Vol. 1 No. 1 (2019): The Salzburg Seminar and Its Legacies in American Studies

Postcolonial and Transoceanic Life Writing

DOI
https://doi.org/10.47060/jaaas.v1i1.78
Submitted
December 4, 2019
Published
2020-09-08

Abstract

In lieu of an abstract, here is the first paragraph of this forum contribution:

The study of life writing and postcolonial theory have had a long, intimate, and mutually constitutive relationship. The desire to more comprehensively understand the (human) subjectivities of the (formerly) colonized through (their own) cultural self-expression has driven life-writing scholars to significantly expand their canon and their scholarly methods. The human and the non-human are onto-social conditions imposed on colonized and enslaved peoples. In the context of transoceanic studies, various conditions of unfreedom can be found which call attention to the prevalence of lives deemed non-human within the parameters of European Enlightenment.
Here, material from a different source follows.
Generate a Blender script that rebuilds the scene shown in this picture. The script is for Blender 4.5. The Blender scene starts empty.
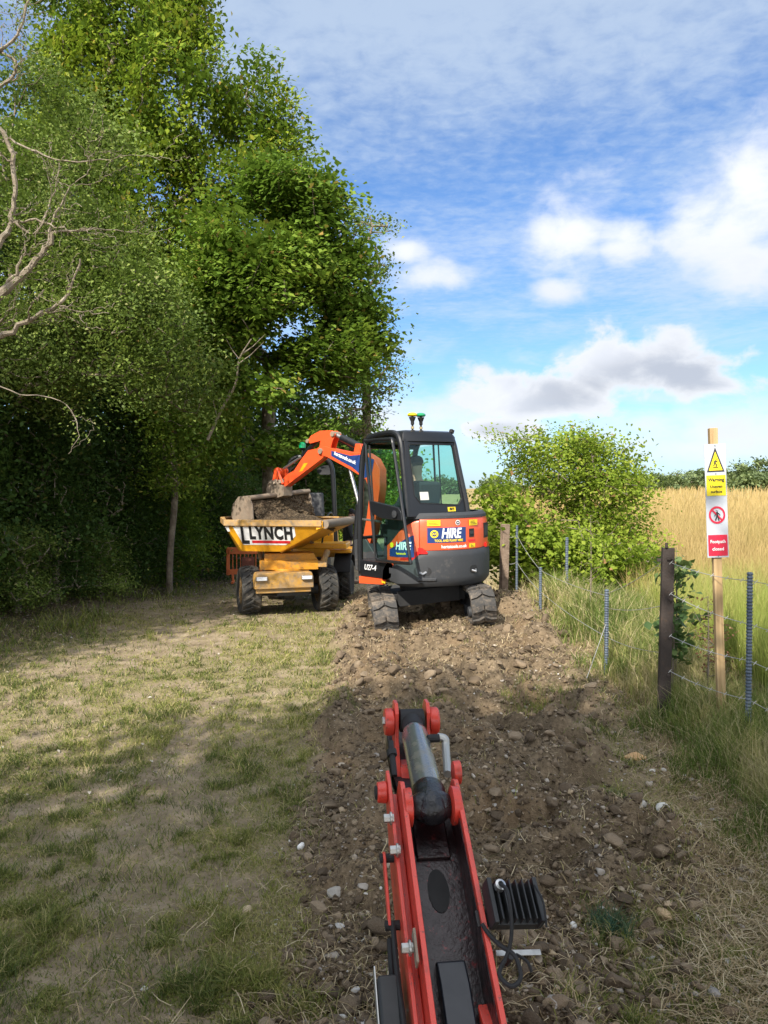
import bpy, bmesh, math, random
import numpy as np
from mathutils import Vector, Matrix, Euler
R = math.radians
random.seed(7)
rng = np.random.default_rng(11)
scn = bpy.context.scene
COL = scn.collection

# ---------------------------------------------------------------- noise
def _hash(ix, iy, seed):
    n = (ix.astype(np.int64) * 374761393 + iy.astype(np.int64) * 668265263 + seed * 982451653) & 0x7fffffff
    n = ((n ^ (n >> 13)) * 1274126177) & 0x7fffffff
    return ((n ^ (n >> 16)) & 0xffff) / 65535.0
def vnoise(x, y, seed=0):
    ix = np.floor(x); iy = np.floor(y); fx = x - ix; fy = y - iy
    fx = fx * fx * fx * (fx * (fx * 6 - 15) + 10); fy = fy * fy * fy * (fy * (fy * 6 - 15) + 10)
    a = _hash(ix, iy, seed); b = _hash(ix + 1, iy, seed); c = _hash(ix, iy + 1, seed); d = _hash(ix + 1, iy + 1, seed)
    return a + (b - a) * fx + (c - a) * fy + (a - b - c + d) * fx * fy
def fbm(x, y, seed=0, octv=4, gain=.5):
    s = 0; a = 1; t = 0
    for k in range(octv):
        s = s + a * vnoise(x * 2 ** k + 17.3 * k, y * 2 ** k - 9.1 * k, seed + k); t += a; a *= gain
    return s / t
def sst(a, b, x):
    t = np.clip((x - a) / (b - a), 0, 1); return t * t * (3 - 2 * t)

# ---------------------------------------------------------------- the lie of the land
def masks(x, y):
    """soil, straw, field, litter, grass masks of the ground (0..1)"""
    n = fbm(x * 1.3, y * 1.3, 5, 3) - .5
    n2 = fbm(x * .55, y * .55, 31, 3) - .5
    left = -.36 + n * .5 - .02 * np.clip(y - 3, 0, 8)
    right = np.interp(y, [0, 2.7, 3.6, 4.7, 7.8, 10, 13], [1.0, 1.05, 1.35, 1.65, 2.0, 2.0, 1.7]) + n * .8
    soil = sst(-.16, .12, x - left) * (1 - sst(-.3, .3, x - right)) * (1 - sst(13, 15, y)) * sst(-3, -1, y)
    straw = sst(-.25, .35, x - right + n * 1.0) * (1 - sst(2.6, 3.2, x)) * (1 - sst(13, 18, y))
    field = sst(2.9, 3.6, x + n * .6)
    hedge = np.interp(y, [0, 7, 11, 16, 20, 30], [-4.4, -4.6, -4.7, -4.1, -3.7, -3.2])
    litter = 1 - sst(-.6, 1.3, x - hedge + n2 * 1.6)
    g = fbm(x * 1.5, y * 1.2, 77, 3) * .34 + fbm(x * 6.5, y * 6, 91, 3) * .66
    # worn wheel lines of bare dusty earth
    bare = np.exp(-((x + 1.25 + .12 * (y - 3)) / .42) ** 2) * (1 - sst(4.6, 6.5, y)) + .9 * np.exp(-((x + 1.0 + .18 * (y - 3)) / .2) ** 2) * (1 - sst(7, 8, y)) \
        + 1.0 * np.exp(-((x + 3.1 - .17 * (y - 8.6)) / .75) ** 2) * sst(6.2, 8.2, y) + sst(11.2, 12.6, y) * (1 - sst(30, 35, y)) * (1 - sst(-.5, .6, x))
    grass = np.clip(sst(.43, .56, g + .095 - .16 * bare), 0, 1) * (1 - soil) * (1 - straw) * (1 - field) * (1 - .45 * litter)
    return soil, straw, field, litter, grass, np.clip(bare, 0, 1)
def hbase(x, y):
    h = -.055 * np.clip(y - 13, 0, 9) * (1 - sst(1.5, 3.0, x))
    h = h - .012 * np.clip(y - 22, 0, 100) * (1 - sst(1.5, 3, x))
    h = h + (.16 + .10 * sst(.2, 1.2, x)) * np.exp(-((y - 10.3) / 2.3) ** 2) * sst(-.7, .1, x) * (1 - sst(2.2, 3.4, x))
    h = h + .13 * sst(1.7, 2.6, x) * (1 - sst(5, 8, x)) + .02 * np.clip(y, 0, 70) * sst(2.2, 9, x)
    h = h + .004 * np.clip(y - 70, 0, 400) * sst(2.2, 9, x) + .035 * np.clip(x - 28, 0, 60) * sst(40, 90, y) + .5 * (fbm(x * .04, y * .04, 8, 2) - .5) * sst(30, 70, y)
    h = h + .25 * (1 - sst(-6.5, -4.2, x)) * (1 - sst(20, 30, y))
    return h + .05 * (fbm(x * .35, y * .35, 3, 2) - .5)
def hgt(x, y, fine=True):
    x = np.asarray(x, float); y = np.asarray(y, float)
    h = hbase(x, y)
    soil, straw, field, litter, grass, bare = masks(x, y)
    if fine:
        rid = np.abs(fbm(x * 5, y * 5, 44, 4, .55) - .5) * 2
        lump = sst(.35, .8, fbm(x * 2.2, y * 2.2, 51, 3))
        h = h + soil * (.04 + .17 * (lump - .35) + .08 * (1 - rid) * (.4 + lump) + .07 * (fbm(x * 16, y * 16, 60, 3, .6) - .5) + .02 * (vnoise(x * 42, y * 42, 66) - .5))
        h = h + (1 - soil) * (.022 * (fbm(x * 9, y * 9, 70, 4, .6) - .5) + .008 * (vnoise(x * 47, y * 47, 73) - .5) + .03 * (fbm(x * 2, y * 2, 71, 2) - .5)) + grass * .012 + straw * .03 * fbm(x * 8, y * 8, 12, 2)
    return h
def gz(x, y): return float(hgt(np.array([x]), np.array([y]))[0])

# ---------------------------------------------------------------- materials
def nodes(m):
    m.use_nodes = True; nt = m.node_tree; nt.nodes.clear(); return nt
class NT:
    def __init__(s, nt): s.nt = nt
    def n(s, typ, **kw):
        nd = s.nt.nodes.new(typ)
        for k, v in kw.items():
            if k == 'inp':
                for kk, vv in v.items(): s.put(nd.inputs[kk], vv)
            else: setattr(nd, k, v)
        return nd
    def put(s, sock, v):
        if isinstance(v, bpy.types.NodeSocket): s.nt.links.new(v, sock)
        else: sock.default_value = v
    def m(s, op, a, b=0.0, c=0.0, clamp=False):
        nd = s.nt.nodes.new('ShaderNodeMath'); nd.operation = op; nd.use_clamp = clamp
        s.put(nd.inputs[0], a); s.put(nd.inputs[1], b); s.put(nd.inputs[2], c); return nd.outputs[0]
    def mix(s, f, a, b, blend='MIX'):
        nd = s.nt.nodes.new('ShaderNodeMix'); nd.data_type = 'RGBA'; nd.blend_type = blend
        s.put(nd.inputs[0], f)
        for i, v in ((6, a), (7, b)): s.put(nd.inputs[i], v if isinstance(v, bpy.types.NodeSocket) else (*v[:3], 1))
        return nd.outputs[2]
    def noise(s, vec, scale, detail=3, rough=.55, dist=0.0):
        nd = s.nt.nodes.new('ShaderNodeTexNoise'); s.put(nd.inputs['Vector'], vec)
        nd.inputs['Scale'].default_value = scale; nd.inputs['Detail'].default_value = detail
        nd.inputs['Roughness'].default_value = rough; nd.inputs['Distortion'].default_value = dist; return nd.outputs[0]
    def ss(s, a, b, x):
        nd = s.nt.nodes.new('ShaderNodeMapRange'); nd.interpolation_type = 'SMOOTHSTEP'
        s.put(nd.inputs[0], x); s.put(nd.inputs[1], a); s.put(nd.inputs[2], b); return nd.outputs[0]
    def attr(s, name):
        nd = s.nt.nodes.new('ShaderNodeAttribute'); nd.attribute_name = name; return nd.outputs[2]
    def ramp(s, f, stops):
        nd = s.nt.nodes.new('ShaderNodeValToRGB'); cr = nd.color_ramp
        while len(cr.elements) < len(stops): cr.elements.new(.5)
        for e, (p, c) in zip(cr.elements, stops): e.position = p; e.color = (*c, 1)
        s.put(nd.inputs[0], f); return nd.outputs[0]
MATS = {}
def pbr(name, col, rough=.5, metal=0, dirt=.0, dirtcol=(.17, .125, .085), var=.12, bump=.0, bscale=40, scratch=0, coat=0, spec=.5, scol=(.05, .035, .03)):
    if name in MATS: return MATS[name]
    m = bpy.data.materials.new(name); t = NT(nodes(m))
    co = t.n('ShaderNodeTexCoord').outputs['Object']
    n1 = t.noise(co, 4, 4, .6); n2 = t.noise(co, 23, 4, .65)
    c = t.mix(n1, [k * (1 - var) for k in col], [min(1, k * (1 + var)) for k in col])
    rg = t.m('MULTIPLY_ADD', n2, .25, rough - .12, clamp=True)
    if scratch:
        f = t.ss(.57, .64, t.noise(co, 38, 6, .8)); c = t.mix(t.m('MULTIPLY', f, scratch), c, scol)
    if dirt:
        f = t.m('MULTIPLY', t.ss(.62 - .35 * dirt, .78 - .2 * dirt, t.m('ADD', t.m('MULTIPLY', n1, .55), t.m('MULTIPLY', n2, .45))), min(1, .35 + dirt))
        c = t.mix(f, c, dirtcol); rg = t.m('MAXIMUM', rg, t.m('MULTIPLY', f, .9))
    p = t.n('ShaderNodeBsdfPrincipled')
    t.put(p.inputs['Base Color'], c); t.put(p.inputs['Roughness'], rg); p.inputs['Metallic'].default_value = metal
    p.inputs['Coat Weight'].default_value = coat; p.inputs['Specular IOR Level'].default_value = spec
    if bump:
        b = t.n('ShaderNodeBump', inp={'Strength': bump, 'Distance': .01}); t.put(b.inputs['Height'], t.noise(co, bscale, 4, .65)); t.put(p.inputs['Normal'], b.outputs[0])
    o = t.n('ShaderNodeOutputMaterial'); t.put(o.inputs[0], p.outputs[0])
    MATS[name] = m; return m
def foliage(name, stops, trans=.35, rough=.5):
    m = bpy.data.materials.new(name); t = NT(nodes(m))
    c = t.ramp(t.attr('v'), stops)
    d = t.n('ShaderNodeBsdfPrincipled'); t.put(d.inputs['Base Color'], c); d.inputs['Roughness'].default_value = rough; d.inputs['Specular IOR Level'].default_value = .12
    tr = t.n('ShaderNodeBsdfTranslucent'); t.put(tr.inputs[0], t.mix(.5, c, (.12, .2, .02)))
    mx = t.n('ShaderNodeMixShader'); mx.inputs[0].default_value = trans
    t.put(mx.inputs[1], d.outputs[0]); t.put(mx.inputs[2], tr.outputs[0])
    o = t.n('ShaderNodeOutputMaterial'); t.put(o.inputs[0], mx.outputs[0]); MATS[name] = m; return m
def matte(name, stops, rough=.9, scale=9, bump=.6, bscale=60):
    m = bpy.data.materials.new(name); t = NT(nodes(m))
    co = t.n('ShaderNodeTexCoord').outputs['Object']
    c = t.ramp(t.noise(co, scale, 6, .65), stops)
    p = t.n('ShaderNodeBsdfPrincipled'); t.put(p.inputs['Base Color'], c); p.inputs['Roughness'].default_value = rough; p.inputs['Specular IOR Level'].default_value = .2
    b = t.n('ShaderNodeBump', inp={'Strength': bump, 'Distance': .02}); t.put(b.inputs['Height'], t.noise(co, bscale, 4, .7)); t.put(p.inputs['Normal'], b.outputs[0])
    o = t.n('ShaderNodeOutputMaterial'); t.put(o.inputs[0], p.outputs[0]); MATS[name] = m; return m
def attrmat(name, stops, rough=.9, bump=.5, bscale=50):
    m = bpy.data.materials.new(name); t = NT(nodes(m))
    co = t.n('ShaderNodeTexCoord').outputs['Object']
    c = t.ramp(t.attr('v'), stops); c = t.mix(t.m('MULTIPLY', t.noise(co, 35, 4, .7), .6), c, (.09, .065, .045))
    p = t.n('ShaderNodeBsdfPrincipled'); t.put(p.inputs['Base Color'], c); p.inputs['Roughness'].default_value = rough; p.inputs['Specular IOR Level'].default_value = .25
    b = t.n('ShaderNodeBump', inp={'Strength': bump, 'Distance': .01}); t.put(b.inputs['Height'], t.noise(co, bscale, 3, .7)); t.put(p.inputs['Normal'], b.outputs[0])
    o = t.n('ShaderNodeOutputMaterial'); t.put(o.inputs[0], p.outputs[0]); MATS[name] = m; return m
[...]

Substantial advances notwithstanding, the field is still grappling with what Lisa Lowe describes as the “economy of affirmation and forgetting that structures and formalizes the archives of liberalism.”[1] This short piece contends that recently emerging (trans-)oceanic approaches hold great potential for taking the study of life writing an important step further on its way beyond the liberal economy of affirmation and forgetting.